Second, compression means that the environment surrounding a material is pushing inward on it (making the equilibrium position of the atoms closer together than they would be without the external compression), and tension means that the environment is pulling outward on it (making the equilibrium position of the atoms farther apart than they would be without the external tension).

Third, glass deforms plastically at high temperatures and gradually becomes more rigid as its temperature drops. A plastic deformation will not result in internal stresses (compression or tension), but applying strain to a rigid material will.

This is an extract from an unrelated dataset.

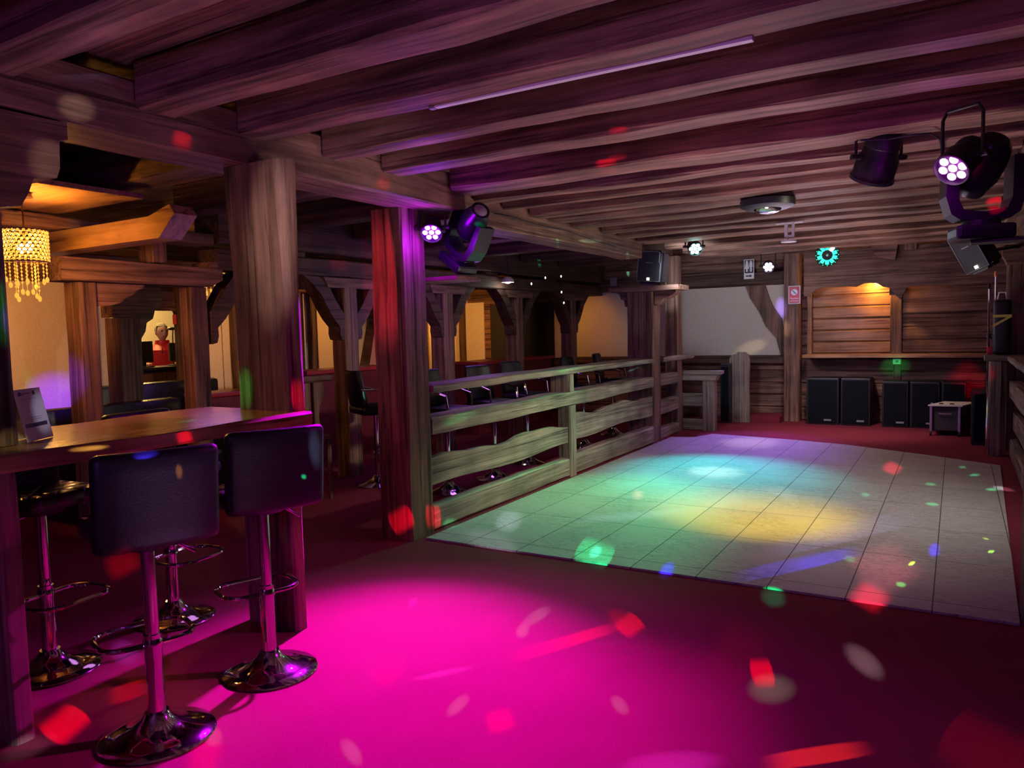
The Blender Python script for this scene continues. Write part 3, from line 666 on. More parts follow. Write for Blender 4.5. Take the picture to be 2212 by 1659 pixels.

Now, picture a pane (or a drop) of glass, initially at a uniformly high temperature, as it cools from the outside. The outer layer cools first, hence shrinks first, plastically at first, then rigidly. The inner layer stays hotter and hence plastic for longer, so it plastically deforms to adjust to the now-cooler (and shrunken) outer layer. Then, the inner layer cools and contracts, but it is no longer able to deform plastically. So, as it contracts, it pulls on the outer layer (parallel to the surface), putting the outer layer in compression and the inner layer in tension.

I have an excellent human-scale example of this. My wife loves to have her back stretched out (put in tension). Often when she hugs me, she also lifts her feet off the floor, hence my back is supporting both her weight and mine. This puts my back in compression (analogous to the outer layer of tempered glass) and her back in tension (analogous to the inner layer of tempered glass).

Then, since glass is stronger when it is in compression, tempered glass is overall stronger than untempered glass. Although if a crack reaches the inner layer, it propagates very quickly, resulting in near-complete shattering of the entire pane of glass.